5 Great Moments from Boardwalk Empire's 5-Season Run


Meyer Lansky and Lucky Luciano, last mob bosses standing

I’m upset that Boardwalk Empire, that gritty gangster drama that boasted some of the most brilliant production design, cinematography, directing and ensemble acting during its five-season HBO run, came to an end last night. But it ended with a bang, and throughout a season of flashbacks all of the pieces fell into place — and we saw where the moral downward spiral of lead character Nucky Thompson (Steve Buscemi) began.

I’m glad that the series run ended well, unlike the final season of Homeland which has become utterly painful to watch with a storyline that has crashed and burned and characters we no longer care about. Boardwalk didn’t just contrive an ending to round out its contract, but the season was all about the story arc coming full circle, from Nelson Van Alden recapturing his inner lawman in the final moments of his life to cocky Al Capone believing there has to be a way out of his tax-evasion charges while admitting to his deaf son that he’ll be going away for a while.

As Rolling Stone’s Sean T. Collins, who has provided the best show reviews of the season, puts it: “More than any other finished series in television’s New Golden Age, Boardwalk Empire used its series finale to strip its antihero protagonist bare. Whether or not he was ever fully comfortable inhabiting the role, Nucky Thompson was a crime lord. The show’s final sequence depicted his first, and worst, crime. And as any actor from Hollywood’s hyper-regulated Golden Age could tell you, crime does not pay.”

And as Collins points out, Thompson’s assailant in the final scenes had plenty of opportunities to kill him before. What sent him over the edge was Nucky’s final, brusque lack of empathy — and trying to throw some money from his omnipresent wad of cash at the problem in hopes of making it go away.

Here are a few of the best scenes over the show’s run. Fans can think of many more.

Richard Harrow’s Shot

Yes, the facially incomplete hero, played impeccably by Jack Huston, was a crack shot over the series run thanks to his sharpshooter skills honed in World War I. In this case, though, he wasn’t a hired gun in a gang war but an adoptive father trying to save a young boy, Tommy Darmody, from Gyp Rosetti’s goons.

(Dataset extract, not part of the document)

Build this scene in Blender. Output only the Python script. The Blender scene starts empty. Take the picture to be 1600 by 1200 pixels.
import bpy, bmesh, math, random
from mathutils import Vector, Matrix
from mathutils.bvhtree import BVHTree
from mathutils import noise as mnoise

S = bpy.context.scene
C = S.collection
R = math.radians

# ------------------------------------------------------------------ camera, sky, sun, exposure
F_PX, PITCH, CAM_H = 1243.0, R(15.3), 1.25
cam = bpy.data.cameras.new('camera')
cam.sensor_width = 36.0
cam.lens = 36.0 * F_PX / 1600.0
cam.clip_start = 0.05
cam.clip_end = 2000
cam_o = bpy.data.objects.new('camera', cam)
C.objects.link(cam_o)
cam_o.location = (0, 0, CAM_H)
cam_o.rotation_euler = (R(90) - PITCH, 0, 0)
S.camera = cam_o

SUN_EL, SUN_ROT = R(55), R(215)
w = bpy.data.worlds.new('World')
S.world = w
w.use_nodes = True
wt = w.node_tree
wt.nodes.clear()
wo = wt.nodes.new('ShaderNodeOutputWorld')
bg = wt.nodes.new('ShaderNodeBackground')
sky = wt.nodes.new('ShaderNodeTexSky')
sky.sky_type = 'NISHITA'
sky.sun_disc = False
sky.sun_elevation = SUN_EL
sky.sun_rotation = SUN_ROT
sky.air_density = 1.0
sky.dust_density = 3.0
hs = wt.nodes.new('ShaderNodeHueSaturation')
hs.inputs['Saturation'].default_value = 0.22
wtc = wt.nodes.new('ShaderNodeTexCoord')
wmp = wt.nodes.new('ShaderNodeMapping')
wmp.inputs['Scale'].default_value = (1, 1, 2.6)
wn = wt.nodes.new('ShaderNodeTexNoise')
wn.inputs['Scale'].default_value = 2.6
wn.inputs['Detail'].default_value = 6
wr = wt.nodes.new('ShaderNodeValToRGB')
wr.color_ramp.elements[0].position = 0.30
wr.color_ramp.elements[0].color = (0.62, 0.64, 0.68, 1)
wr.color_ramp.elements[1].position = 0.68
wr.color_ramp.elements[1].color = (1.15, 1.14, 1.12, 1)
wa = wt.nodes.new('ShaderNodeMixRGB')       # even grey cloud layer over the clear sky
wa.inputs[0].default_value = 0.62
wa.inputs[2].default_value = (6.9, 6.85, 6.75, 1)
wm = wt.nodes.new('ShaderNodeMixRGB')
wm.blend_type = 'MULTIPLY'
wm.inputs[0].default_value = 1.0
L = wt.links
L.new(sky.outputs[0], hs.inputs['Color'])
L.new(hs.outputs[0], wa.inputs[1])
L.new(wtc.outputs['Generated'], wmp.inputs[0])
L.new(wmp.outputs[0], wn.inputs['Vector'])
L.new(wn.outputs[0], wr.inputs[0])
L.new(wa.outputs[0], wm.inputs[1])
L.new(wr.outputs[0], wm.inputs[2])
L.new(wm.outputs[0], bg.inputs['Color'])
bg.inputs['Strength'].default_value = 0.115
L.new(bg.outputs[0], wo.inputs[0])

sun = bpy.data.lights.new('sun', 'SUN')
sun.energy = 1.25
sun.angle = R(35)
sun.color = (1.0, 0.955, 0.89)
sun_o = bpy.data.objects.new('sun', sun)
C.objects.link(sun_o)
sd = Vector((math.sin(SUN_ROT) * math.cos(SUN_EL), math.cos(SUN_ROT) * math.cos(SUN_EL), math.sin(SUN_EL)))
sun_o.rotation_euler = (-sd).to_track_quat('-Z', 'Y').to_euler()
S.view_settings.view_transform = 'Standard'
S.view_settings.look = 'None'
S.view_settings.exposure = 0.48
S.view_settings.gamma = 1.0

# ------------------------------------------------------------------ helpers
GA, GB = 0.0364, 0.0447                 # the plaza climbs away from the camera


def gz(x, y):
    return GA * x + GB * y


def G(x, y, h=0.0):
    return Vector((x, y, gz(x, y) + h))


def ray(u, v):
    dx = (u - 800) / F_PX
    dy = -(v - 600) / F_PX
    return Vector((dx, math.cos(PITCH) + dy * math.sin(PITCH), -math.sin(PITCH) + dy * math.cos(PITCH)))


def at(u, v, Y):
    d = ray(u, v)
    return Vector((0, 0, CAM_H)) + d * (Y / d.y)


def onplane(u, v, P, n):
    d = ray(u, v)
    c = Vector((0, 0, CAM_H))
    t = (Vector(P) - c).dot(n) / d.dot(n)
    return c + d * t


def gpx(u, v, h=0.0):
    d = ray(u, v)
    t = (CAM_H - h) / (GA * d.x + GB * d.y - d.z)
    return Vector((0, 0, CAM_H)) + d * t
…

The final floor-to-eye-level shot is amazing, saving the boy who would grow into the man who would fire the last, pivotal shots of the series.

Al Capone’s Bar Mitzvah

Trailing along as Johnny Torrio pays respects to an associate by attending a bar mitzvah, young Capone has his own coming-of-age moment that would put him on the road from small-time hood to big-shot gangster. As he sports his favorite newsboy cap, an older man says to him, “You’re a man, yet you wear the cap of a boy.” This sinks in as Capone watches the ceremony. From that point on he not only trades the cap for a fedora, but tries to act like a leader instead of one of the goofs in the gang. Once he’s No. 1, he feels free to unleash that goof side to terrorize subordinates. The only question we’re left with is why British actor Stephen Graham has not won awards for his phenomenal portrayal of the infamous gangster.

Chalky White’s KKK Interrogation

Chalky White, played by the awesome Michael Kenneth Williams, is the top black bootlegger in Atlantic City, and one day the Ku Klux Klan attacks his warehouse. The season progresses, and eventually the KKK leader, hood and all, is delivered to Chalky. It sounds like the conversation will start with carpentry, but that’s not how it ends — and the white supremacist gets what’s coming to him.

Nucky and Margaret’s First Kiss

OK, they weren’t always so tragic. And they weren’t always so annoying. The last dance shared in the finale between on-again, off-again Nucky and Margaret echoed for a few fleeting moments the first kiss shared by the pair. Sure, they didn’t get together under the most ideal of circumstances. But that kiss was about as pure as it got for the Boardwalk, with the exception of Richard Harrow and Julia Sagorsky’s first dance and kiss.

Nelson Van Alden’s Workplace Violence

By the time we meet up with George Mueller, iron salesman, all of the fire of his true identity, Agent Nelson Van Alden, seems to have drowned along with his murder victim, poor Agent Sebso. First of all, this scene makes one grateful that guys like this aren’t going door-to-door hawking irons anymore. But this was also a scene in which we saw you can only push the repressed Prohibition agent-on-the-run so far before he’d push back with a vengeance. Going full gangster wasn’t far behind.